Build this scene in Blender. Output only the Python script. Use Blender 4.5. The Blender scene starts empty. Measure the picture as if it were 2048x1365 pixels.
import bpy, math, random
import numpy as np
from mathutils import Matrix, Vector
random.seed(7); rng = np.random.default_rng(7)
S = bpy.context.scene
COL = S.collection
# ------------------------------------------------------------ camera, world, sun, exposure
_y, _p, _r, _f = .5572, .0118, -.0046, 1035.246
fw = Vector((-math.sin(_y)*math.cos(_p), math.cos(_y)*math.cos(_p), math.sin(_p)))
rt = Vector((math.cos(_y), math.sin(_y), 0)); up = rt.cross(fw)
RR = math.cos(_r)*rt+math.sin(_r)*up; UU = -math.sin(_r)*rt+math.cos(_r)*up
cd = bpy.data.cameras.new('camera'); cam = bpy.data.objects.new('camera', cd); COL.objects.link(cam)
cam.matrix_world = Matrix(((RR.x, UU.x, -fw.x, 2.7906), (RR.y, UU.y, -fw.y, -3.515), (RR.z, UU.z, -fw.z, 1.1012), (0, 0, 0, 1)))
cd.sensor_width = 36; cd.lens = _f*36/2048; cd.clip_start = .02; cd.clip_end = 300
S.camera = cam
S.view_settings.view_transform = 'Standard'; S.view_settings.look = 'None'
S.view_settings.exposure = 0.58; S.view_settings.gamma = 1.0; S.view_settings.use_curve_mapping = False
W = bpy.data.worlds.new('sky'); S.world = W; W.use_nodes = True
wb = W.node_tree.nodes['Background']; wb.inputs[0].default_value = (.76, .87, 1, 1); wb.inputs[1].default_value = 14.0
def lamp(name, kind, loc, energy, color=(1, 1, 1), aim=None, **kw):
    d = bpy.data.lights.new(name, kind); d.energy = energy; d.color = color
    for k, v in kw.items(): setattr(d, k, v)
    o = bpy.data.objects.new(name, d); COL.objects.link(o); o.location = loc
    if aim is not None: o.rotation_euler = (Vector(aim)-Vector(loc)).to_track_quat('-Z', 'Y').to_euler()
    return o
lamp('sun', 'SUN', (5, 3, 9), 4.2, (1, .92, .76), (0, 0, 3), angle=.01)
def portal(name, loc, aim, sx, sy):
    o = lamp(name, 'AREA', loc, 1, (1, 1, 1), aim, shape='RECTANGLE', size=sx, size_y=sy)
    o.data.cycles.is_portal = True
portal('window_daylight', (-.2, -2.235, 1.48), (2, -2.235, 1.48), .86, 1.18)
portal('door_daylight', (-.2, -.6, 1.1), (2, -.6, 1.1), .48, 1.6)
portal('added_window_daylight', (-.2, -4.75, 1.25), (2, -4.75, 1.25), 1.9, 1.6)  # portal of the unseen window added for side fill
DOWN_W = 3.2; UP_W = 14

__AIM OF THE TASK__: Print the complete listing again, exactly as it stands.

__EXPECTED OUTPUT__:
Build this scene in Blender. Output only the Python script. Use Blender 4.5. The Blender scene starts empty. Measure the picture as if it were 2048x1365 pixels.
import bpy, math, random
import numpy as np
from mathutils import Matrix, Vector
random.seed(7); rng = np.random.default_rng(7)
S = bpy.context.scene
COL = S.collection
# ------------------------------------------------------------ camera, world, sun, exposure
_y, _p, _r, _f = .5572, .0118, -.0046, 1035.246
fw = Vector((-math.sin(_y)*math.cos(_p), math.cos(_y)*math.cos(_p), math.sin(_p)))
rt = Vector((math.cos(_y), math.sin(_y), 0)); up = rt.cross(fw)
RR = math.cos(_r)*rt+math.sin(_r)*up; UU = -math.sin(_r)*rt+math.cos(_r)*up
cd = bpy.data.cameras.new('camera'); cam = bpy.data.objects.new('camera', cd); COL.objects.link(cam)
cam.matrix_world = Matrix(((RR.x, UU.x, -fw.x, 2.7906), (RR.y, UU.y, -fw.y, -3.515), (RR.z, UU.z, -fw.z, 1.1012), (0, 0, 0, 1)))
cd.sensor_width = 36; cd.lens = _f*36/2048; cd.clip_start = .02; cd.clip_end = 300
S.camera = cam
S.view_settings.view_transform = 'Standard'; S.view_settings.look = 'None'
S.view_settings.exposure = 0.58; S.view_settings.gamma = 1.0; S.view_settings.use_curve_mapping = False
W = bpy.data.worlds.new('sky'); S.world = W; W.use_nodes = True
wb = W.node_tree.nodes['Background']; wb.inputs[0].default_value = (.76, .87, 1, 1); wb.inputs[1].default_value = 14.0
def lamp(name, kind, loc, energy, color=(1, 1, 1), aim=None, **kw):
    d = bpy.data.lights.new(name, kind); d.energy = energy; d.color = color
    for k, v in kw.items(): setattr(d, k, v)
    o = bpy.data.objects.new(name, d); COL.objects.link(o); o.location = loc
    if aim is not None: o.rotation_euler = (Vector(aim)-Vector(loc)).to_track_quat('-Z', 'Y').to_euler()
    return o
lamp('sun', 'SUN', (5, 3, 9), 4.2, (1, .92, .76), (0, 0, 3), angle=.01)
def portal(name, loc, aim, sx, sy):
    o = lamp(name, 'AREA', loc, 1, (1, 1, 1), aim, shape='RECTANGLE', size=sx, size_y=sy)
    o.data.cycles.is_portal = True
portal('window_daylight', (-.2, -2.235, 1.48), (2, -2.235, 1.48), .86, 1.18)
portal('door_daylight', (-.2, -.6, 1.1), (2, -.6, 1.1), .48, 1.6)
portal('added_window_daylight', (-.2, -4.75, 1.25), (2, -4.75, 1.25), 1.9, 1.6)  # portal of the unseen window added for side fill
DOWN_W = 3.2; UP_W = 14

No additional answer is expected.